Effects of processing parameters on consolidation and microstructure of W–Cu components by DMLS

The densification behavior and attendant microstructural characteristics of direct laser sintered submicron W–Cu/micron Cu powder system under different processing conditions were investigated in this work. The methods for improving the controllability of laser processing were elucidated. A “linear energy density (LED)”, which was defined by the ratio of laser power to scan speed, was used to tailor the powder melting mechanisms. It showed that using a suitable LED between ∼13 and ∼19 kJ/m combined with a scan speed less than 0.06 m/s led to a continuous melting of the Cu component, yielding a sound densification larger than 92% theoretical density without any balling phenomena.

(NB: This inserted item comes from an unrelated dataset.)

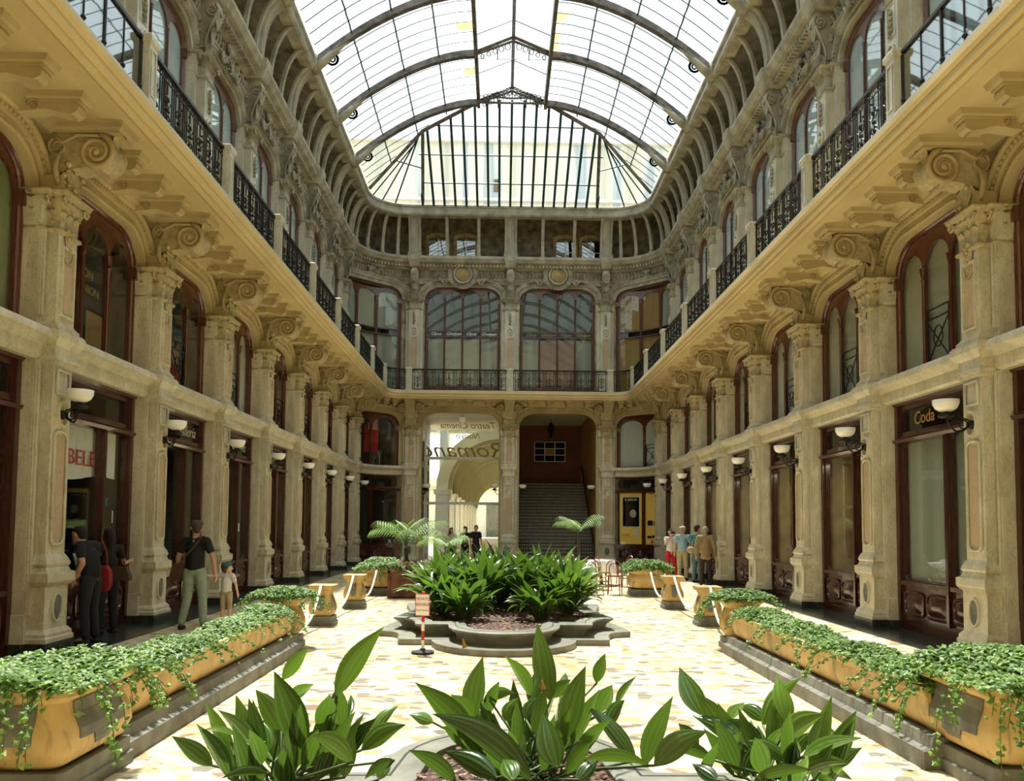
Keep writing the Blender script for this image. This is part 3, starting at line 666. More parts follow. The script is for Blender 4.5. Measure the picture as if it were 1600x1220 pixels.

With a favorable sintering mechanism prevailed, a proper increase in the LED above ∼13 kJ/m, which was realized by increasing laser power or lowering scan speed, produced a homogeneous microstructure consisting of a novel W-rim/Cu-core structure. Narrowing the scan line spacing to 0.15 mm was able to enhance the inter-track bonding, and to reduce the roughness of laser sintered surface. Decreasing the powder layer thickness to 0.15 mm was a promising approach for improving the inter-layer bonding coherence. A “volumetric energy density (VED)” was defined to facilitate the integrated process control by considering the combined effect of various processing parameters. It was found that setting the VED within ∼0.6 and ∼0.8 kJ/mm 3 favored a better yield of high-density sintered parts.